The first two points of this approach are a clear continuation of AMLO’s “hugs not bullets” approach. The use of social programs—particularly employment and educational training for young men—to dissuade vulnerable sections of the population is a trendy but probably low-impact idea for fighting organized crime. The revenue from the drug trade is simply too vast for social programs to act as much of a counter-incentive. Cartel money is sufficient to suborn Mexican law enforcement, judicial officers, politicians, and even the head of Calderón’s own war on drugs; a few welfare programs cannot compete with the economic possibilities available to Mexicans willing to sign on with narco gangs. But the reder of the program shows a sharp understanding of the limitations of the Mexican state and the reforms necessary to effectively confront organized crime.

The fundamental issue that faces all Mexican presidents attempting to deal with the cartels is that the Mexican government has limited state capacity. Its institutions are often inefficient and corrupt, with poor organization and oversight. As a result, the government is frequently unable to take decisive action when needed, and what actions it does take are often blunt and ineffective. The farther away from the capital and direct federal oversight, the bigger the issue. Cartels, with their more efficient and less compromised chains of command, are thus able to outmaneuver the Mexican government in the great game of crime suppression. The latter three points of Sheinbaum’s program work directly to address this issue and build the state capacity of the Mexican government and make it capable of confronting cartels effectively.

The reform of the Mexican National Guard was one of AMLO’s signature reforms during his final year in office, and one that Sheinbaum has faithfully followed. The proposal is to incorporate it as an arm of the Mexican Armed Forces, placing it under the command of the Secretary of Defense and providing it with access to military resources. This will, according to the Mexican government, allow for the National Guard to be trained to much higher standards, be issued higher-quality military equipment, and most importantly improve coordination between the Guard and other branches of the armed forces during security operations.

Improving cooperation with, and oversight of, state and local government is also an absolute necessity for the suppression of organized crime in the country. The failure of the Mexican federal government to effectively respond to local conditions and protect citizens and government officials is a major contributor to the power of cartels, who are able to extort local officials and citizens and incorporate them into their power base as collaborators and recruits. In many places, Mexicans are left with few other options: Those who do not cooperate with the cartels simply end up dead. Effectively providing security and protection by responding to the needs of localities denies the cartels this path to expanding and taining their influence.

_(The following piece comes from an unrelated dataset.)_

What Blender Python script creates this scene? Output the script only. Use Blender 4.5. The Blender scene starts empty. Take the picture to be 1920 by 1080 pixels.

Finally, increasing the capacities of Mexican intelligence services is a major step towards eliminating one of the cartels’ major advantages: initiative. The vast financial resources available to the cartels from the drug trade allows them to co opt portions of the Mexican state for their own ends, including for gathering intelligence on the Mexican government’s plans and organizing operations in anticipation of them. In contrast, the Mexican government has relatively little insight into the cartels’ own operations, and must react to situations that are unfolding or have already unfolded. An effective intelligence agency can reverse this dynamic, eliminating compromised points in the Mexican state and providing insight into cartel operations, allowing the government to be proactive and take the initiative in any conflict with organized crime. This is absolutely necessary for the pacification of the nation and the elimination of cartel violence.

Some commentators have criticized Sheinbaum for not taking a harder line on organized crime. The example of Nayib Bukele in El Salvador has made many on the right underestimate the difficulties faced by anyone attempting to confront organized crime in Mexico, a country orders of magnitude more massive and with vastly more complex issues. Sheinbaum’s subtler technocratic approach is in fact a very intelligent way of solving the fundamental problem that enables the persistence of organized crime in Mexico: a state that lacks the capacity to tain order internally and externally and to respond to challenges quickly and efficiently. Once that is achieved, taking a harder line against the cartels will be both natural and, unlike Calderón’s attempt, effective.

The big question in all of this is, of course, execution. The same lack of state capacity that leaves Mexico relatively helpless to respond to cartel violence makes it difficult to build an effective intelligence apparatus and cooperate with local governments. And it’s unknown what priority Sheinbaum places on security relative to her other concerns, like the environment and social welfare programs—all of these proposed reforms will be expensive to accomplish. But, as a plan, it’s a promising start.